On the other hand, we look to masters like DeLillo to grapple with our societal and historic narratives and I shouldn't begrudge him for trying -- wait a minute, that's exactly what I'm doing, but you know what I mean. I'm not sure, though, that we look to Mike Binder and Adam Sandler. Binder is the director of the bereft Reign Over Me (the mildly charming Upside of Anger previously), a movie that, like DeLillo's story, has nothing new to add to the 9/11 narrative and not much more on its mind than a mawkish seduction aimed at setting us up for the kill: the cry moment when Sandler's Charlie finally talks about the family he lost in one of the planes. Talk about low-hanging fruit. I mean, of course I cried (see title of blog), but without out the movie having anything real to say (not sure of its tone, the film bordered at times on a comedy of manners -- almost like Woody Allen does 9/11), the tears were cheap and the movie left my wife and our friend with almost nothing to discuss afterward. It was like a piece of sugar-coated pain candy - easy to swallow but worth nothing inside.

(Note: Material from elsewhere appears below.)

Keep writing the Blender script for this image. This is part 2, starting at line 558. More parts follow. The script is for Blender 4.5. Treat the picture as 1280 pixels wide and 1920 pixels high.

Not that such subjects are verbotten (United 93!). And in a world that seems on the verge of lunacy, I often find myself wondering what the hell the hot, young generation of writers, the McSweenyites if you will, are doing. They seem so detached from the big questions and so focused on minutie and the arcane and the ironic (excepting Eggers himself) that I get frustrated with them. I mean when was the last time a publication like The Believer or McSweeney's itself wasn't an excercise in trivia? A breeze through the archives renders titles like: "The Personal Journal of Zan, The Male Half of the Wonder Twins", and something about someone's journal entry indicating a need to stop watching porn, and "My Rejected Design Theme For J.Crew's Summer Catalog.", etc. I'm sure a lot of this shit is funny, and one of the funniest things I ever read, an essay about how many 12-year-olds the writer could take in a fight, was in either McSweeneys' or The Believer... but c'mon, isn't there more to life?
Life, however, goes on and much of life is trivial and small. Until, of course, it isn't. And then we yearn for the time when it was so.